You unlock those upgrades by filling out your base’s staff of specialists and completing tasks for them. But those exercises amount to little more than a series of fetch quests: They’re all about hunting down resources to unlock crafting recipes, which allow you to ... pick up more resources and recipes. I’ve also received as “rewards” plenty of recipes that I already have.

All of this eventually falls victim to the same question that has plagued No Man’s Sky all along: What’s the point?

I suppose a freighter (and the large bankroll necessary to purchase one) is something to strive for. But unlike with spaceships, you won’t come across crashed freighters that you can salvage. That means that you’ll soon be spending tens of millions of units for each incremental upgrade — a couple of slots, maybe — to freighter storage.

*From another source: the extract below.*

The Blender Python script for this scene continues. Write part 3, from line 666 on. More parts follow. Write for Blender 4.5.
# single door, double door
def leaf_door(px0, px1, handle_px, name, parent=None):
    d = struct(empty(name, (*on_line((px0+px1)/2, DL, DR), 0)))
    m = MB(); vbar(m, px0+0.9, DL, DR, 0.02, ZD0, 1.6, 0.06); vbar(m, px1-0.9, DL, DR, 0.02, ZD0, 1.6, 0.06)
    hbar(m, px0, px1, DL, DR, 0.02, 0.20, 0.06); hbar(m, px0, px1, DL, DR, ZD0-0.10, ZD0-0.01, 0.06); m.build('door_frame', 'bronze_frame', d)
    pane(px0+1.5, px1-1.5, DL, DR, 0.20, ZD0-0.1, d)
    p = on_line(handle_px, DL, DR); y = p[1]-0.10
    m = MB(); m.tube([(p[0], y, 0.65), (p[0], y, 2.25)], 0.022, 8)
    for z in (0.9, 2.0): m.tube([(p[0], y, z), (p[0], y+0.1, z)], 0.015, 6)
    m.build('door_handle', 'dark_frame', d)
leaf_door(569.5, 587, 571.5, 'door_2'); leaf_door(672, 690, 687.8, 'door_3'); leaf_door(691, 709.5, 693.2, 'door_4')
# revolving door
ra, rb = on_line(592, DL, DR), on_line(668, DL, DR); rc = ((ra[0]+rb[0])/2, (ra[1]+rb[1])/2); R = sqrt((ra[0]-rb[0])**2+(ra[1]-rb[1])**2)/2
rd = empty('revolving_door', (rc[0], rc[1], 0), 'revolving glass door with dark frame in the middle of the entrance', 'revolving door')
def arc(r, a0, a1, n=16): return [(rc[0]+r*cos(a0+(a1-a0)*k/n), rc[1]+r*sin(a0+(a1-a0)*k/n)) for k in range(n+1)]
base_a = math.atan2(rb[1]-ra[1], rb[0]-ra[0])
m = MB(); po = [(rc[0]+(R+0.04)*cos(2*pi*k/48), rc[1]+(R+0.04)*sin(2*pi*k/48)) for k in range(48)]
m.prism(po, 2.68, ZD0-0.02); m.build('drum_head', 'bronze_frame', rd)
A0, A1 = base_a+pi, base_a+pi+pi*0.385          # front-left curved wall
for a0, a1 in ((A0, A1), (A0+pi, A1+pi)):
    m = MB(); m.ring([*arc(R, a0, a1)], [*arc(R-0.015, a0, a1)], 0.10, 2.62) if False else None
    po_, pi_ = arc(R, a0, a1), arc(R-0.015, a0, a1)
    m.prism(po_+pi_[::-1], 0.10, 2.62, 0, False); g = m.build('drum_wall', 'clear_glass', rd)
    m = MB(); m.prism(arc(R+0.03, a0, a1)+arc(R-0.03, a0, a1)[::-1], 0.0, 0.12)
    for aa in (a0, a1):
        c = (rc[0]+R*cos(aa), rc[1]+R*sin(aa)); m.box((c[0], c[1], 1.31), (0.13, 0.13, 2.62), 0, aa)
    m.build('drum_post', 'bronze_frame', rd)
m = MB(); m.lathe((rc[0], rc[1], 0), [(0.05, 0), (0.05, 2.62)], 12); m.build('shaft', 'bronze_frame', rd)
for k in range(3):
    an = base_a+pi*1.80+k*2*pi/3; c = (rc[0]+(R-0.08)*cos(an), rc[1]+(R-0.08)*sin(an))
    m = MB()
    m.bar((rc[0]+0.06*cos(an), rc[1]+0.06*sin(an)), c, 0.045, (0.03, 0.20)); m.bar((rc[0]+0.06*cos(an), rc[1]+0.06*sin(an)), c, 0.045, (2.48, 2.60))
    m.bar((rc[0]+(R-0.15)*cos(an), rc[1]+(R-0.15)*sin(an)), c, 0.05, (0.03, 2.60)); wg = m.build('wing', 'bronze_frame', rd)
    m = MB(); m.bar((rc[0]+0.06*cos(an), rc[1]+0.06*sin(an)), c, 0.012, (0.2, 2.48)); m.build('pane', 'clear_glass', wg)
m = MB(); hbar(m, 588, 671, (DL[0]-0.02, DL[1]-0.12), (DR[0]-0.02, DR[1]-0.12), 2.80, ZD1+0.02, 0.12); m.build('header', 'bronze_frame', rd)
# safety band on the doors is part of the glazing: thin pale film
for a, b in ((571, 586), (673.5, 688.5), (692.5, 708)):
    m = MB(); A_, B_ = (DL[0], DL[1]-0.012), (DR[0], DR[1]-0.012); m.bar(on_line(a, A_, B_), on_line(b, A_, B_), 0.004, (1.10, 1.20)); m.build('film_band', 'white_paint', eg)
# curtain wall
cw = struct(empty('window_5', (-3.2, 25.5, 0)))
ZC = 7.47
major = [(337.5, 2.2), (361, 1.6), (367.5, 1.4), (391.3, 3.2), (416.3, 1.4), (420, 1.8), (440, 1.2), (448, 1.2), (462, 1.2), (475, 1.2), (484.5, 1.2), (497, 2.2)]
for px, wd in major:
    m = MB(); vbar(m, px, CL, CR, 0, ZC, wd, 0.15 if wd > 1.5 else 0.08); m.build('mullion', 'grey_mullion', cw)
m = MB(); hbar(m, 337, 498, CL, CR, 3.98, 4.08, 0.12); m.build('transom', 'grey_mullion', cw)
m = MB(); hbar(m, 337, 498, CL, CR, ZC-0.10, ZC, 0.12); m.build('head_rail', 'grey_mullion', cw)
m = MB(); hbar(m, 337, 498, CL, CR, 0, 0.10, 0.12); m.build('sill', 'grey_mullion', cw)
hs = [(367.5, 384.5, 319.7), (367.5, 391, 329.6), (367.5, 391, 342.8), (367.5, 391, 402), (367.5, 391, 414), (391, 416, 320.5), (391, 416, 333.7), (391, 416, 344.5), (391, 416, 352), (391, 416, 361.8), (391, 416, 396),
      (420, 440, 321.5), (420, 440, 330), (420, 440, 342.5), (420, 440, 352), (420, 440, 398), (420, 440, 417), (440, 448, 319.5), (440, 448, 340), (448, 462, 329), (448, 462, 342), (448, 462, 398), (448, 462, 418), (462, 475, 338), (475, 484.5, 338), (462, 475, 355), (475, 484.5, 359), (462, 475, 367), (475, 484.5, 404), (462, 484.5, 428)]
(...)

And ... that’s it, at least at this stage. Neither bases nor freighters currently serve any purposes beyond farming and storage, although you can certainly build some incredible facilities and buy some awesome-looking vessels.

To be clear, the Foundation Update — which, as far as we know, was developed in just three months — does include all kinds of changes and improvements that have a noticeable positive impact on No Man’s Sky. And in fairness to Hello Games, the studio said that the v1.1 patch is named thus because it is “a foundation for things to come,” and will be “the first of many free updates” to the game.

For now, the Foundation Update definitely makes No Man’s Sky a better game — just not a different one, at heart. But after spending a couple of days with it, I’m once again excited about No Man’s Sky’s future prospects.